What is needed: From the first line of the data through the line containing "MB(MMc).cyl((.30 * math.cos(a)", return each line exactly.

Information shown:
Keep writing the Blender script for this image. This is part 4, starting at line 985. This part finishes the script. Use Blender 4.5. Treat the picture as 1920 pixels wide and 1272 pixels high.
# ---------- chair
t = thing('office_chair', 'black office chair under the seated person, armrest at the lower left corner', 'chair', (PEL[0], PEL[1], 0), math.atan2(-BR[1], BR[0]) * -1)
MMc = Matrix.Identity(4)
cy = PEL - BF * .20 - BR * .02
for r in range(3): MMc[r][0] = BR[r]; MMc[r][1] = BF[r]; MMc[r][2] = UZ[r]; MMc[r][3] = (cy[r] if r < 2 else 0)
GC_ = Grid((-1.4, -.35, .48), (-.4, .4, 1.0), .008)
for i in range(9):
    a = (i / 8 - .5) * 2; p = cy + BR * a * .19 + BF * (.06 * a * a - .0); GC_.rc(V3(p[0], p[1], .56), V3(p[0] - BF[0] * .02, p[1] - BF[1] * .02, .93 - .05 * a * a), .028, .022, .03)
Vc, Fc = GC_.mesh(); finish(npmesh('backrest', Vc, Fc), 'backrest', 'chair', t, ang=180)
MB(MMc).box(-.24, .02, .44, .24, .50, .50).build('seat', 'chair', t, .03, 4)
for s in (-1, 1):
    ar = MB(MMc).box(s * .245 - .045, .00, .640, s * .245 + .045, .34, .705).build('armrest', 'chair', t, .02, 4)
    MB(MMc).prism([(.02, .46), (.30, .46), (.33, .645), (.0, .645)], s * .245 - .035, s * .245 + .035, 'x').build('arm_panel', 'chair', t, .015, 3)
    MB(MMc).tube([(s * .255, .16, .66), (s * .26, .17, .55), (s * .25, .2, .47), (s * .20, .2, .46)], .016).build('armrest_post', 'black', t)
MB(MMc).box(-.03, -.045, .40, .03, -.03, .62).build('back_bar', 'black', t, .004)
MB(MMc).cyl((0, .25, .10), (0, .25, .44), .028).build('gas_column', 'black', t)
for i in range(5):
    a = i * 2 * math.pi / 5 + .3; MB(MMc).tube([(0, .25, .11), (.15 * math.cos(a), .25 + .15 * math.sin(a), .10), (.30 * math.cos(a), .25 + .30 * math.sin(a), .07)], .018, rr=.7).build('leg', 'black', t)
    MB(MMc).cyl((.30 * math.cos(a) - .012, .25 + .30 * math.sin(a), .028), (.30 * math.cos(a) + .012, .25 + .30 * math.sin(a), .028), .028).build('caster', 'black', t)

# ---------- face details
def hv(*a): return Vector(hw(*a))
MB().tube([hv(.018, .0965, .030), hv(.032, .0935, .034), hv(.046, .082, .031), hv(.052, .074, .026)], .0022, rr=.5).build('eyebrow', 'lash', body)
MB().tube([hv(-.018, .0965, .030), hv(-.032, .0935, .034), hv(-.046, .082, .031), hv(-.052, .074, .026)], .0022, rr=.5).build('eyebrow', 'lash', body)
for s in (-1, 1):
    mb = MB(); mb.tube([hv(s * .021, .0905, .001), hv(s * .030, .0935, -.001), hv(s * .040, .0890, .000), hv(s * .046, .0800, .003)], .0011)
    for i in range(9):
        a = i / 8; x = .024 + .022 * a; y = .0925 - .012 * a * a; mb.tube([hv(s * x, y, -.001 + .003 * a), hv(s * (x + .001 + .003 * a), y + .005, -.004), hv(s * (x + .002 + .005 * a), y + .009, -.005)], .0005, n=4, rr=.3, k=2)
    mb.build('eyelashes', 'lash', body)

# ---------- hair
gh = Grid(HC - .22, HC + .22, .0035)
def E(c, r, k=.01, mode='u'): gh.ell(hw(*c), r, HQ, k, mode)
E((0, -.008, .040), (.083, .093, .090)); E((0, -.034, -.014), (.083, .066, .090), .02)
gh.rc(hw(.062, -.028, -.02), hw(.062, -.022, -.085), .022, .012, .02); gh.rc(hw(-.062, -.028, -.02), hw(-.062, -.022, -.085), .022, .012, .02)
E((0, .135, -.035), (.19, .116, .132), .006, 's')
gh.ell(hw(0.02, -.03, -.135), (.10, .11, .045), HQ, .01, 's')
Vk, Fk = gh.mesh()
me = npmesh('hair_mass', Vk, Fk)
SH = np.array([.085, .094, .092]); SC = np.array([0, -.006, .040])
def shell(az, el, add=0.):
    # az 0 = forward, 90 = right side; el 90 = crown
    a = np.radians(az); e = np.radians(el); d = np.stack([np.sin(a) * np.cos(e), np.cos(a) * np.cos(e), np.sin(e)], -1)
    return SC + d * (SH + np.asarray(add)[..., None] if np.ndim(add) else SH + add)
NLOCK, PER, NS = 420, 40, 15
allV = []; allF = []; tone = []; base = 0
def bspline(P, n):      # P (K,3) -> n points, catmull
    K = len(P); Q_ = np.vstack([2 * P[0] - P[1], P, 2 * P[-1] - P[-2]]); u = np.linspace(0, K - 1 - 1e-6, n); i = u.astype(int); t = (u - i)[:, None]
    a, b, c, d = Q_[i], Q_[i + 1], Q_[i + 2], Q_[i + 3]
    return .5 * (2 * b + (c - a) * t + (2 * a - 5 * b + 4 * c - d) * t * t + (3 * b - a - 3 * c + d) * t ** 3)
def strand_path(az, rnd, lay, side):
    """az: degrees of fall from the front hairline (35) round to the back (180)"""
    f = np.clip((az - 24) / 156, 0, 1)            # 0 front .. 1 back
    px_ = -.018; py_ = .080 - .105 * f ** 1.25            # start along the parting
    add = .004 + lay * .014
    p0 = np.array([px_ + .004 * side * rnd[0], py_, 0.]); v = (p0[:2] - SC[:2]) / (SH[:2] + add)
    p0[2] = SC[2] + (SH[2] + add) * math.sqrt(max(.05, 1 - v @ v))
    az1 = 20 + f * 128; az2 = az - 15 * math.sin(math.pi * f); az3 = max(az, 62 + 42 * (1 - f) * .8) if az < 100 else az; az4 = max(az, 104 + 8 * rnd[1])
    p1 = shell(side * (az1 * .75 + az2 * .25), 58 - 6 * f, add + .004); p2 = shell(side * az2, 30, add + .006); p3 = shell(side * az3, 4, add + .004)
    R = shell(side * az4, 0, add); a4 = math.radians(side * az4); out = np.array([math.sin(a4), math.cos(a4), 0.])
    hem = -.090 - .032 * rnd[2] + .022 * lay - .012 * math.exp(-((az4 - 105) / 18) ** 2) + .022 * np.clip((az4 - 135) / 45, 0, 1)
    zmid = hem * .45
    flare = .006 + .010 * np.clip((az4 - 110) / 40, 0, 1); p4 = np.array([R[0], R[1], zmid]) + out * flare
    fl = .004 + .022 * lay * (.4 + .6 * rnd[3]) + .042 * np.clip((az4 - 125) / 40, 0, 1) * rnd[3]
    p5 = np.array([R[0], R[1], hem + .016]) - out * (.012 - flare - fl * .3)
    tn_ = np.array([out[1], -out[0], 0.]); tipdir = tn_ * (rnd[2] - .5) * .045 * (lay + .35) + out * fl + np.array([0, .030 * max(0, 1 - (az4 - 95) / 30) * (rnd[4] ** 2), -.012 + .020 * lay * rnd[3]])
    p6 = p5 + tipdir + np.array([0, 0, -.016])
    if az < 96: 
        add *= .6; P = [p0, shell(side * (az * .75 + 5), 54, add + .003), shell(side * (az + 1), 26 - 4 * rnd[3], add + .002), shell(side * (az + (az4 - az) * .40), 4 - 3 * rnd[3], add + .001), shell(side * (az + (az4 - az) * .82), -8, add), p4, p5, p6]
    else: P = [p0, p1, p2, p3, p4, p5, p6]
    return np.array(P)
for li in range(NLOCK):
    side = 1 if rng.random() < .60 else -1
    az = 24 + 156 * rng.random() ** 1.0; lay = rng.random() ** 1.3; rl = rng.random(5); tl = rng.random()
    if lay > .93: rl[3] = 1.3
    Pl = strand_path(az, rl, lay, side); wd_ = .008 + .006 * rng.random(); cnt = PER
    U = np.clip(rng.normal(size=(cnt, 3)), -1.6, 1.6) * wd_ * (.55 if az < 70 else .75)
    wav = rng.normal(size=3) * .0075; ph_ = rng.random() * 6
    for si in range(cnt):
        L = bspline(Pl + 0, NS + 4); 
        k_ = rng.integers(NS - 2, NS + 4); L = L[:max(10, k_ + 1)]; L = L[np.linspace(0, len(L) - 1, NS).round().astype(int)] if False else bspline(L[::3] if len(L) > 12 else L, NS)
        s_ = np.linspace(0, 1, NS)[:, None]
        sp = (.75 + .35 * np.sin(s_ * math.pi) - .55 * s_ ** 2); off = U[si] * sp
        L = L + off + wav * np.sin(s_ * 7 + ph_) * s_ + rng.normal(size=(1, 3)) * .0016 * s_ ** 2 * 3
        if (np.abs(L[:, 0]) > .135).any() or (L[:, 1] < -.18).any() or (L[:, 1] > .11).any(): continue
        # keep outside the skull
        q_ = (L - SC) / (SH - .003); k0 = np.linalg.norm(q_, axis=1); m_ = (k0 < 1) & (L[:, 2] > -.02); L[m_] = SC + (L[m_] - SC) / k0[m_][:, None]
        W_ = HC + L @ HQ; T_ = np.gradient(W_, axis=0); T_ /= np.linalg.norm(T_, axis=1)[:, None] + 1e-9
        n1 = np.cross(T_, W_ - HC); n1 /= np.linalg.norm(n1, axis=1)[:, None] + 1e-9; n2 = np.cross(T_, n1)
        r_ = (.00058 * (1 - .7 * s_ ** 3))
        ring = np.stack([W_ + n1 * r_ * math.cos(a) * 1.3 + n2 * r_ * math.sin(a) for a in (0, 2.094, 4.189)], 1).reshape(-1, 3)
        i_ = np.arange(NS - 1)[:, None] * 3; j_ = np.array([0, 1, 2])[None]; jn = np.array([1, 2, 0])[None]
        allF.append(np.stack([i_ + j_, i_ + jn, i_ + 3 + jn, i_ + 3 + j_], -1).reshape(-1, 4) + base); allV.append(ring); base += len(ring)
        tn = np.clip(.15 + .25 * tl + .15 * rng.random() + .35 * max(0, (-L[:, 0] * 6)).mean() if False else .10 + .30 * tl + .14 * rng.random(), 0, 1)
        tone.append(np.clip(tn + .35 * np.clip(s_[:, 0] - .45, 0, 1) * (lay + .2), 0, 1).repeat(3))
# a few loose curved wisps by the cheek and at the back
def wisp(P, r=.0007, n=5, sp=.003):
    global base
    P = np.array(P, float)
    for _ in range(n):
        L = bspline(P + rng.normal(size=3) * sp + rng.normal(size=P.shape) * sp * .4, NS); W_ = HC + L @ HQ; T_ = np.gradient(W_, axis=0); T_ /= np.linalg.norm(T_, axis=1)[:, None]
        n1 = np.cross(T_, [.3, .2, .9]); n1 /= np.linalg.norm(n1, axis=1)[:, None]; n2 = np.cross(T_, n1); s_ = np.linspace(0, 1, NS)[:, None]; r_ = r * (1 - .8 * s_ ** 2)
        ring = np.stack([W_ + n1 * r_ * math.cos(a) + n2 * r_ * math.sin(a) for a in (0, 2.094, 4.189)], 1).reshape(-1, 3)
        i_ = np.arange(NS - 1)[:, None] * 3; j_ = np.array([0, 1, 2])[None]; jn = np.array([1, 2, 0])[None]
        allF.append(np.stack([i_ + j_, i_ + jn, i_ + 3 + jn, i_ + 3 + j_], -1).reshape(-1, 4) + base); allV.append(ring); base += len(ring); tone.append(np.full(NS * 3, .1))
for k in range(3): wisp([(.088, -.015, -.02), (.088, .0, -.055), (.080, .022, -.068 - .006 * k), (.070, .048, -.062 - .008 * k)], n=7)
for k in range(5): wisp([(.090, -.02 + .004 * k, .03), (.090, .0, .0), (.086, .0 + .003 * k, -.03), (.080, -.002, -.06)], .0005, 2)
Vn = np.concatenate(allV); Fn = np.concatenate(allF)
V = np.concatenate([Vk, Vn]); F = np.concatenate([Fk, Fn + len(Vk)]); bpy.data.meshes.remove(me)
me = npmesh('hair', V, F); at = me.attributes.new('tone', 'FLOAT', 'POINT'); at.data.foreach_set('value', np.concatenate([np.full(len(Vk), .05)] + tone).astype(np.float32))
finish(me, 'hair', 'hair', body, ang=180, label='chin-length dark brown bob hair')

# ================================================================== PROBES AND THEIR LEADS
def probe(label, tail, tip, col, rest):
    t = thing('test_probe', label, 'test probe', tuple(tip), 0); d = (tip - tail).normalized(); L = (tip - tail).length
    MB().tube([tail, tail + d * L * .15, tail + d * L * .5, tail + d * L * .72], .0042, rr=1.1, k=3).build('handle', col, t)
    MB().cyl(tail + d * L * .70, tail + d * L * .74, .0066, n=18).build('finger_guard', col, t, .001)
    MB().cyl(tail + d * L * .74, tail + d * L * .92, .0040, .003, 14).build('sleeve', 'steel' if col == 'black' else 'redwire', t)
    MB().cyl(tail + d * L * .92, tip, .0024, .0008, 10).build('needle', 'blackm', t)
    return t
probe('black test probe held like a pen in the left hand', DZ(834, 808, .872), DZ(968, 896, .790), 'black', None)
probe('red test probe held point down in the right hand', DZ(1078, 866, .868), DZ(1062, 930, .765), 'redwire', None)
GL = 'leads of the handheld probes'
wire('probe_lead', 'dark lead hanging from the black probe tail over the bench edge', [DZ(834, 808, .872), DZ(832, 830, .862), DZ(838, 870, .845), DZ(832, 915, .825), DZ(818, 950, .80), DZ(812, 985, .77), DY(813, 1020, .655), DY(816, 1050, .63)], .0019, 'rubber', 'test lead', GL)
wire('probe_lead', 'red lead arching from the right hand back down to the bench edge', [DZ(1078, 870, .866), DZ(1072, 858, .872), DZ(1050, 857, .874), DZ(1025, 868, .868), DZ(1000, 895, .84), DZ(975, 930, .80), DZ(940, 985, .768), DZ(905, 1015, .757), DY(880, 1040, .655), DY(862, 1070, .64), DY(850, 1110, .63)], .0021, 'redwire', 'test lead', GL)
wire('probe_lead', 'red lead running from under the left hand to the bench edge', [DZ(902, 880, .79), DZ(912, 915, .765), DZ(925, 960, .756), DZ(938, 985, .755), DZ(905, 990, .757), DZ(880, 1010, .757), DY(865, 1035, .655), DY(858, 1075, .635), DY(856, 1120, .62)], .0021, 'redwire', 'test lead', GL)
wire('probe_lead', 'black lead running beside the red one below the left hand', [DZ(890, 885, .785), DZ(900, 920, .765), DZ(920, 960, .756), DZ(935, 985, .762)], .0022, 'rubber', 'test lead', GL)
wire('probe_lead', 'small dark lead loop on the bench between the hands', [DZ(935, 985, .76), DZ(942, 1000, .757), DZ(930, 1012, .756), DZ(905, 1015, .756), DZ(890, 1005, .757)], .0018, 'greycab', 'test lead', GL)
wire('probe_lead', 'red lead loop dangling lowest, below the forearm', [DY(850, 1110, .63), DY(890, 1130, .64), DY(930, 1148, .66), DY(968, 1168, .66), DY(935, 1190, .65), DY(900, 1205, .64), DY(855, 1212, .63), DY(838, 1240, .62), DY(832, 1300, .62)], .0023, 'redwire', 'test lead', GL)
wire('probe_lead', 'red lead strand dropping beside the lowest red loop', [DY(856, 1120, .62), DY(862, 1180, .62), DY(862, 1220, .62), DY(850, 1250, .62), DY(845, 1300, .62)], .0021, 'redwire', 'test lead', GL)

Reply:
Keep writing the Blender script for this image. This is part 4, starting at line 985. This part finishes the script. Use Blender 4.5. Treat the picture as 1920 pixels wide and 1272 pixels high.
# ---------- chair
t = thing('office_chair', 'black office chair under the seated person, armrest at the lower left corner', 'chair', (PEL[0], PEL[1], 0), math.atan2(-BR[1], BR[0]) * -1)
MMc = Matrix.Identity(4)
cy = PEL - BF * .20 - BR * .02
for r in range(3): MMc[r][0] = BR[r]; MMc[r][1] = BF[r]; MMc[r][2] = UZ[r]; MMc[r][3] = (cy[r] if r < 2 else 0)
GC_ = Grid((-1.4, -.35, .48), (-.4, .4, 1.0), .008)
for i in range(9):
    a = (i / 8 - .5) * 2; p = cy + BR * a * .19 + BF * (.06 * a * a - .0); GC_.rc(V3(p[0], p[1], .56), V3(p[0] - BF[0] * .02, p[1] - BF[1] * .02, .93 - .05 * a * a), .028, .022, .03)
Vc, Fc = GC_.mesh(); finish(npmesh('backrest', Vc, Fc), 'backrest', 'chair', t, ang=180)
MB(MMc).box(-.24, .02, .44, .24, .50, .50).build('seat', 'chair', t, .03, 4)
for s in (-1, 1):
    ar = MB(MMc).box(s * .245 - .045, .00, .640, s * .245 + .045, .34, .705).build('armrest', 'chair', t, .02, 4)
    MB(MMc).prism([(.02, .46), (.30, .46), (.33, .645), (.0, .645)], s * .245 - .035, s * .245 + .035, 'x').build('arm_panel', 'chair', t, .015, 3)
    MB(MMc).tube([(s * .255, .16, .66), (s * .26, .17, .55), (s * .25, .2, .47), (s * .20, .2, .46)], .016).build('armrest_post', 'black', t)
MB(MMc).box(-.03, -.045, .40, .03, -.03, .62).build('back_bar', 'black', t, .004)
MB(MMc).cyl((0, .25, .10), (0, .25, .44), .028).build('gas_column', 'black', t)
for i in range(5):
    a = i * 2 * math.pi / 5 + .3; MB(MMc).tube([(0, .25, .11), (.15 * math.cos(a), .25 + .15 * math.sin(a), .10), (.30 * math.cos(a), .25 + .30 * math.sin(a), .07)], .018, rr=.7).build('leg', 'black', t)
    MB(MMc).cyl((.30 * math.cos(a) - .012, .25 + .30 * math.sin(a), .028), (.30 * math.cos(a) + .012, .25 + .30 * math.sin(a), .028), .028).build('caster', 'black', t)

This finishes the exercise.